To find the correct pressure for your car, either look in the handbook or check behind the fuel filler cap – a vehicle’s pressures are often listed here.

Will my roof rack make any difference too?

Definitely. Having a roof rack on your car – this could be to carry a bike, topbox or kayak carrier – creates additional drag. Because of this, your vehicle needs more fuel to ‘push’ itself along resulting in – you guessed it – higher fuel bills.

Roof rack
Remove a roof rack to reduce drag and improve efficiency

So if they’re not being used, lop those racking systems off your car’s roof. You should find that there’s less ‘whistling’ coming through into the cabin, too.

Will getting my car serviced help?

Ensuring that your car is properly maintained is one of the key ways to keep it running as smoothly as possible. That means having its oil and filters changed at proper intervals, or even sooner if you’re doing a lot of miles.

Car servicing
Ensuring a car is properly serviced will make sure it’s as efficient as possible

A well-maintained engine is a smooth and efficient engine, and this will, in turn, result in lower fuel bills and fewer emissions out of the exhaust pipe, too.

Does my air conditioning affect my car’s fuel usage too?

It really does. In fact, unless it’s particularly cold or hot, then you might be better off keeping that air-con switched off. It asks more of the engine and, in return, means that it uses more fuel.

Air conditioning
(Newspress)

Of course, if you’re uncomfortable then don’t refrain from using it, but at lower speeds, you might be better off opening the windows if you want a little fresh air. When travelling more quickly this isn’t the case, however, as open windows create more drag.

But what about my driving style? Does that hurt efficiency?

Of course. A few small tweaks to the way you drive can pay dividends when it comes to fuel economy, saving you precious pounds at the pumps.

So what can I do?

Well, for starters changing gears earlier than you usually might.
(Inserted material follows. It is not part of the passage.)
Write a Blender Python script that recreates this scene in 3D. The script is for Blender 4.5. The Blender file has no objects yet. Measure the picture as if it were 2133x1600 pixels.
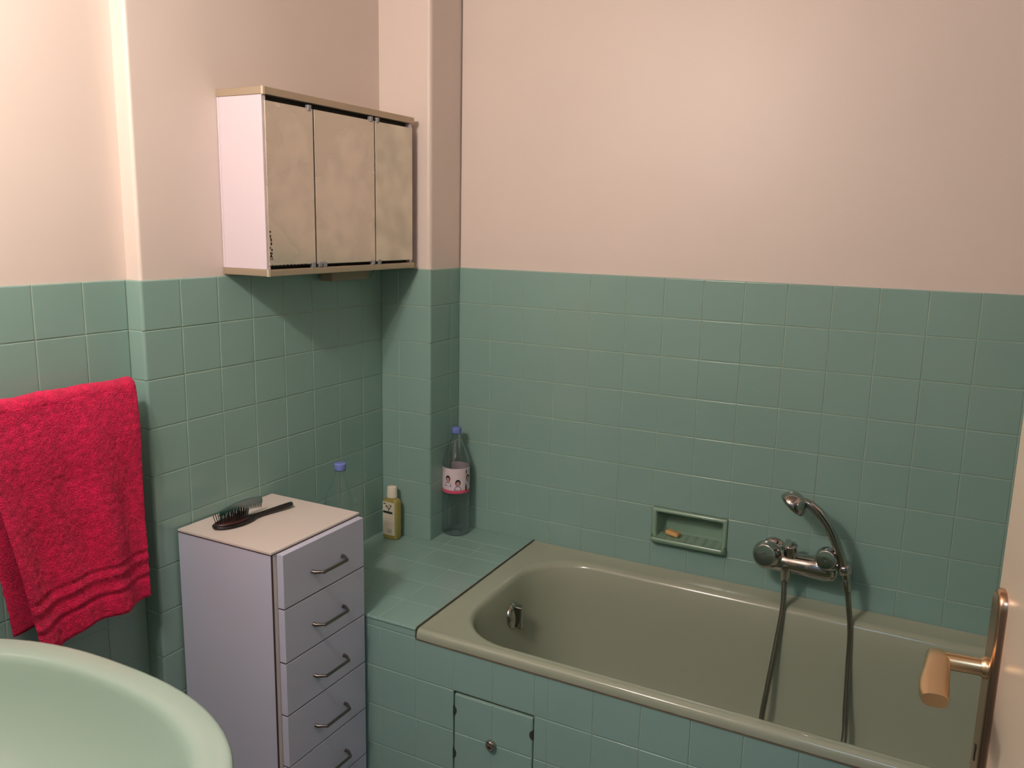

Though it might be tempting to use the full rev-range to make forward progress, shifting earlier will put less strain on the engine and require it to use less fuel as a result.

Gear stick
Change gears earlier to save fuel

So after initially pulling away, try moving up the gears a little quicker than usual.

What about hills? Can I use them to my advantage?

Definitely! It’s all about forward planning. If you see a hill coming up ahead, then accelerate a little earlier. Then, once you’ve got to the top, let off the accelerator earlier and allow the car’s natural weight and gravity to take you down the other side.

It might feel a little alien to begin with, but get into the habit and before long you’ll master this on-off approach to tackling hills in the car.

Does my route affect fuel use as well?

Yes. If you think about where you’re heading to then you can plan a route which avoids areas of high traffic or congestion. Being stuck in traffic uses more fuel, of course, so utilising your sat-nav or smartphone navigation app to avoid these sticky areas can really pay dividends.

Plus, if you know where you’re going you’re unlikely to get lost – which only increases your fuel use too.